• _Goal_: Copy from the first line below down to and including the line with "M_DROP, 'tiny white". Skip the pictures.

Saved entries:
____
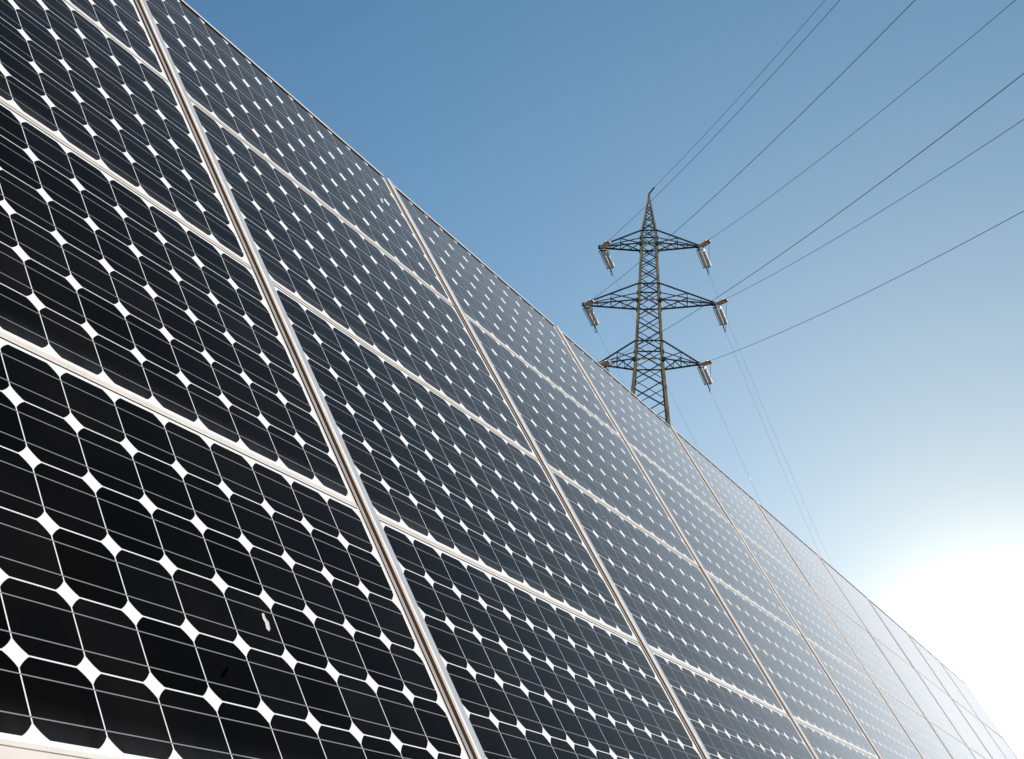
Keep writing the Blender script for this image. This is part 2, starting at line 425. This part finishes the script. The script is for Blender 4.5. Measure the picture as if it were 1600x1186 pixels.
smear('bird_dropping', 0, 0, [(2.9938, -0.2755), (3.0107, -0.2637), (3.0086, -0.2879), (2.991, -0.3076), (2.984, -0.2974)],
      M_DROP, 'tiny white speck on a cell of the top row beside the second rail', 'dropping')

# ------------------------------------------------------------------ pylon
BASE = Vector((48.31838792, 17.18751649, 0.0))
XR = Vector((0.37706745, -0.9261858, 0.0)); YD = Vector((0.9261858, 0.37706745, 0.0))
TOW = Matrix(((XR.x, YD.x, 0, BASE.x), (XR.y, YD.y, 0, BASE.y), (0, 0, 1, 0), (0, 0, 0, 1)))
pyl = bpy.data.objects.new('pylon', None); COL.objects.link(pyl); pyl.matrix_world = TOW
tag(pyl, 'tall olive steel lattice pylon with three pairs of arms behind the panels', 'pylon')
def half(z):
    pts = [(0, 2.65), (23.5, 0.625), (29.8, 0.345), (31.75, 0.03)]
    for (za, ha), (zb, hb) in zip(pts, pts[1:]):
        if z <= zb: return ha + (hb - ha) * (z - za) / (zb - za)
    return 0.03
ZLEG = [0, 8, 16, 20.5, 23.5, 26.5, 29.8, 31.75]
for sx in (-1, 1):
    for sy in (-1, 1):
        b = MB()
        for za, zb in zip(ZLEG, ZLEG[1:]):
            w = 0.125 if za < 23 else 0.105 if za < 29 else 0.07
            ha, hb = half(za), half(zb)
            b.angle((sx*ha, sy*ha, za), (sx*hb, sy*hb, zb), (-sx, 0, 0), (0, -sy, 0), w, 0.022)
        b.build('leg', M_OLIVE, pyl)
zs = [31.2]
while zs[-1] > 0.5:
    z = zs[-1]; zs.append(max(0.0, z - max(0.34, 0.66 * 2 * half(z))))
def corner(i, z):
    h = half(z); sx, sy = ((-1,-1),(1,-1),(1,1),(-1,1))[i % 4]
    return Vector((sx*h, sy*h, z))
for za, zb in zip(zs, zs[1:]):
    for i in range(4):
        nrm_ = ((corner(i, za) + corner(i+1, za)) / 2); nrm_.z = 0; nrm_.normalize()
        w1, w2 = (0.062, 0.034) if i == 0 else (0.050, 0.032)
        if za < 20: w1, w2 = 0.075, 0.06
        if za > 29.8: w1, w2 = 0.045, 0.028
        MB().bar(corner(i, za) - nrm_*0.012, corner(i+1, zb) - nrm_*0.012, w1, 0.014, nrm_).build('brace', M_DARK, pyl)
        MB().bar(corner(i+1, za) - nrm_*0.035, corner(i, zb) - nrm_*0.035, w2, 0.012, nrm_).build('brace', M_DARK, pyl)
ARMS = [(29.15, 29.80, 2.16), (26.33, 27.13, 2.83), (23.50, 24.35, 2.12)]
for zl, zu, L in ARMS:
    for z in (zl, zu):
        for i in range(4):
            mm = M_OLIVE if (z == zl and i == 0) else M_DARK
            MB().bar(corner(i, z), corner(i+1, z), 0.05, 0.05).build('belt_bar', mm, pyl)
            c = corner(i, z); n_ = Vector((c.x, c.y, 0)).normalized()
            MB().box((c.x-0.07, c.y-0.07, z-0.09), (c.x+0.07, c.y+0.07, z+0.06)).build('gusset', M_DARK, pyl) if i in (2, 3) or z == zl else None
    for s in (-1, 1):
        tipv = Vector((s*L, 0, zl))
        hu, hl = half(zu), half(zl)
        A = [Vector((s*hl, y*hl, zl)) for y in (-1, 1)]; U = [Vector((s*hu, y*hu, zu)) for y in (-1, 1)]
        arm = MB()
        tf, tb = tipv + Vector((0, -0.05, 0)), tipv + Vector((0, 0.05, 0))
        arm.bar(U[0], tf + Vector((0,0,.04)), 0.055).bar(U[1], tb + Vector((0,0,.04)), 0.035)
        arm.bar(A[0], tf, 0.05).bar(A[1], tb, 0.062)
        arm.box(tuple(tipv + Vector((-0.09, -0.09, -0.06))), tuple(tipv + Vector((0.09, 0.09, 0.07))))
        a_o = arm.build('crossarm', M_DARK, pyl)
        lp = lambda a, b, k: a + (b - a) * k
        for y in (0, 1):
            tt = tf if y == 0 else tb
            m1u, m1a = lp(U[y], tt, 0.5), lp(A[y], tt, 0.5)
            MB().bar(m1u, m1a, 0.03).build('brace', M_DARK, a_o)
            MB().bar(m1u, A[y], 0.036).build('brace', M_DARK, a_o)
            MB().bar(lp(U[y], tt, .75), lp(A[y], tt, .75), 0.02).build('brace', M_DARK, a_o)
        for k0, k1 in ((0.02, 0.28), (0.28, 0.5), (0.5, 0.74)):
            MB().bar(lp(A[0], tf, k0), lp(A[1], tb, k1), 0.03).build('brace', M_DARK, a_o)
            MB().bar(lp(A[0], tf, k1), lp(A[1], tb, k1), 0.026).build('brace', M_DARK, a_o)
MB().bar((-0.02, 0, 31.66), (0.02, 0, 31.88), 0.09, 0.09).build('peak_plate', M_OLIVE, pyl)
MB().bar((0.02, 0, 31.86), (0.24, -0.06, 32.14), 0.05, 0.05).build('peak_bracket', M_DARK, pyl)

# ------------------------------------------------------------------ insulators and conductors
NEAR = (-2.49325046, -0.29106627, 0.00317487)
FAR = (0.07037533, -0.30926667, 0.003)
def along(t, prm, s):
    az, m, k = prm
    return t + Vector((math.cos(az) * s, math.sin(az) * s, m * s + k * s * s / 2))
SL = 1.6
def string(name, tipw, prm, m_disc, label, group, n_disc, rdisc, rods, second):
    """one framed disc string and a plain one beside it, along the pull of the wire"""
    d = (along(tipw, prm, 0.2) - tipw).normalized()
    t = bpy.data.objects.new(name, None); COL.objects.link(t); t.location = tipw
    tag(t, label, 'insulator', group)
    side = d.cross(Vector((0, 0, 1))).normalized()
    if side.dot(XR) < 0: side = -side
    upv = side.cross(d).normalized()
    if upv.z < 0: upv = -upv
    e = SL - 0.26
    yoke = MB()
    yoke.bar(d*0.02, d*0.18, 0.05).bar(d*0.18 - side*rods, d*0.18 + side*second, 0.045, 0.03)
    yoke.build('yoke', M_FITTING, t)
    MB().bar(d*e - side*rods, d*e + side*second, 0.045, 0.03).bar(d*e, d*SL, 0.04).build('yoke', M_FITTING, t)
    for off in (0.0, second):
        b = MB(); p0 = side*off + d*0.22; step = (e - 0.26) / n_disc
        for i in range(n_disc):
            b.lathe(p0 + d*(i*step), d, [(0, 0.04), (step*.15, 0.06), (step*.25, rdisc), (step*.70, rdisc*.95), (step*.85, 0.05), (step*1.0, 0.035)], 12)
        b.build('disc_string', m_disc, t)
    for s in (-1, 1):
        MB().tube([side*(s*rods) + d*x - upv*0.03 for x in (0.17, 0.22, e-.03, e+.03)], 0.013, 6).build('guard_rod', M_FITTING, t)
    MB().bar(d*(SL-.04), d*(SL+0.12) - upv*0.13 + side*0.02, 0.028).build('arcing_horn', M_FITTING, t)
    return t
POS = {}
LEV = ('top', 'middle', 'bottom')
for li, (zl, zu, L) in enumerate(ARMS):
    for s, sn in ((-1, 'left'), (1, 'right')):
        POS[(li, s)] = TOW @ Vector((s * L, 0, zl - 0.03))
for (li, s), p in POS.items():
    sn = 'left' if s < 0 else 'right'
    string('strain_insulator', p, NEAR, M_CLAY, 'brown strain insulator at the tip of the %s %s arm of the pylon' % (LEV[li], sn), 'brown insulators at the arm tips', 13, 0.075, 0.095, 0.14)
    string('hanging_insulator', p, FAR, M_GLASS, 'pale glass insulator with dark frame hanging below the %s %s arm of the pylon' % (LEV[li], sn), 'pale insulators below the arms', 15, 0.085, 0.115, 0.185)
    a = along(p, NEAR, SL)
    ss = [SL + (150 - SL) * (i / 70) ** 1.3 for i in range(71)]
    o = MB().tube([along(p, NEAR, x) for x in ss], 0.0082, 6).build('conductor_wire', M_WIRE, smooth=True)
    tag(o, 'overhead wire from the %s %s arm of the pylon up to the upper right' % (LEV[li], sn), 'wire', 'wires towards the upper right')
    ss = [SL + (200 - SL) * (i / 70) ** 1.3 for i in range(71)]
    o = MB().tube([along(p, FAR, x) for x in ss], 0.0040, 6).build('conductor_wire', M_WIRE, smooth=True)
    tag(o, 'faint wire dropping from below the %s %s arm of the pylon to the lower right' % (LEV[li], sn), 'wire', 'wires towards the lower right')
    b = along(p, FAR, SL)
    pts = []
    for i in range(13):
        k = i / 12; q = a.lerp(b, k); q.z -= 0.75 * 4 * k * (1 - k) * (0.6 + 0.4 * k); pts.append(q)
    o = MB().tube(pts, 0.009, 6).build('jumper_wire', M_WIRE, smooth=True)
    tag(o, 'thin jumper loop joining the two insulators of the %s %s arm' % (LEV[li], sn), 'wire', 'jumper loops at the pylon')
pk = TOW @ Vector((0.24, -0.06, 32.14))
GW = (NEAR[0], -0.262, 0.0028)
o = MB().tube([along(pk, GW, 150 * (i / 70) ** 1.3) for i in range(71)], 0.008, 6).build('earth_wire', M_WIRE, smooth=True)
tag(o, 'thin earth wire from the peak of the pylon up to the upper right', 'wire')
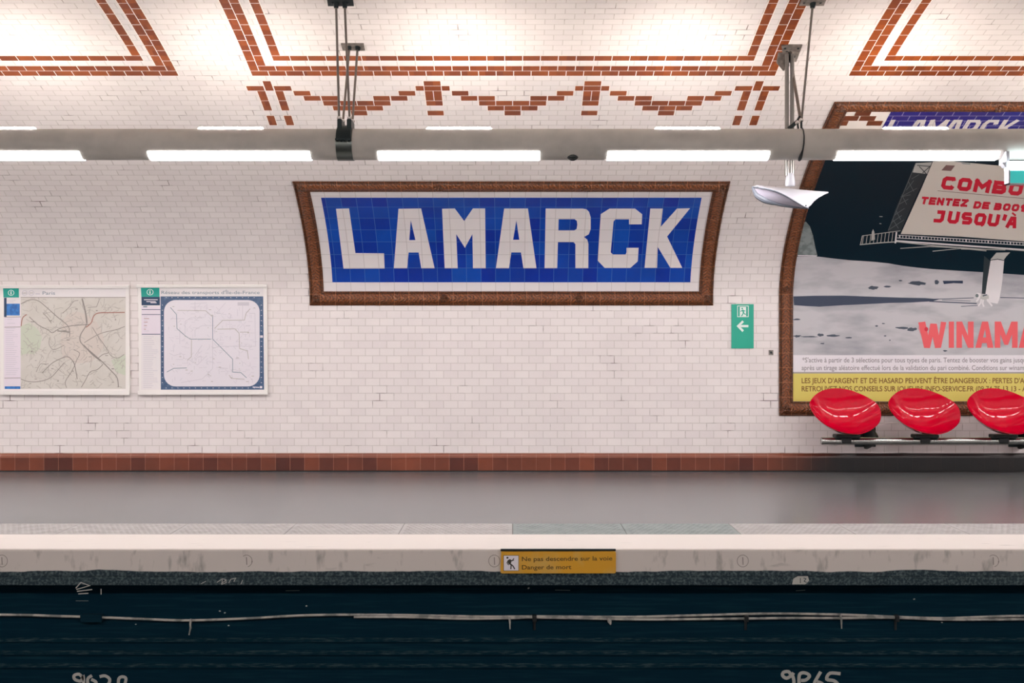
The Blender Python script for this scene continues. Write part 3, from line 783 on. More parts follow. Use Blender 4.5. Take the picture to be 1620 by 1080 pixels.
pr_shape(z9([(1350, 60), (1392, 95), (1362, 320), (1333, 318)]), night_truss, 2)
pr_shape(z9([(1395, 80), (1485, 85), (1470, 250), (1452, 352), (1440, 385), (1370, 372), (1358, 318), (1372, 220)]), post_white, 3)
pr_shape(z9([(1392, 84), (1432, 38), (1525, 36), (1500, 62), (1484, 84)]), strut_white, 4)
pr_line(z9([(1392, 88), (1440, 82), (1484, 90)]), 1.2, night_truss, 5)
# walking figure in a pale suit at the foot of the post
pr_shape(ell(1547, 467.5, 5, 4.6, jag=.06), post_white, 5); pr_shape(ell(1545, 467.5, 2.6, 3), strut_dim, 6)
pr_shape(ell(1557, 470, 7.5, 4.6, jag=.1), strut_white, 5)
for l in ([(1552, 473), (1551, 479), (1547, 484)], [(1555, 474), (1554, 480), (1556, 485)], [(1561, 473), (1565, 479), (1569, 484)], [(1548, 472), (1544, 477)]): pr_line(l, 2.6, post_white, 5)
pr_line([(1554, 468), (1561, 466)], 1.8, moon_dark, 6)
mb.build('moonscape_print', poster)
# red lettering on the drawn billboard
mb = MB()
def quad_word(letters, m, w, lay):
    for ch, q in letters: block(mb, ch, z10(q), w, m, .004 + .0009 * lay)
def slant_word(txt, x0, y0, adv, wd, ht, lean, fall, m, w, lay, skip=' '):
    """letters marching along a falling base line, leaning right (zoomed print units)"""
    x = x0
    for ch in txt:
        a = adv
        if ch == "'": a = adv * .45
        elif ch == ' ': a = adv * .62
        elif ch == 'M': a = adv * 1.16
        if ch != ' ':
            ww = wd * (1.2 if ch == 'M' else .5 if ch == "'" else 1)
            y = y0 + (x - x0) * fall
            block(mb, ch, z10([(x + lean, y - ht), (x + lean + ww, y - ht + ww * fall), (x + ww, y + ww * fall), (x, y)]), w, m, .004 + .0009 * lay)
        x += a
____
• _Reply to the exercise_:
Keep writing the Blender script for this image. This is part 2, starting at line 425. This part finishes the script. The script is for Blender 4.5. Measure the picture as if it were 1600x1186 pixels.
smear('bird_dropping', 0, 0, [(2.9938, -0.2755), (3.0107, -0.2637), (3.0086, -0.2879), (2.991, -0.3076), (2.984, -0.2974)],
      M_DROP, 'tiny white speck on a cell of the top row beside the second rail', 'dropping')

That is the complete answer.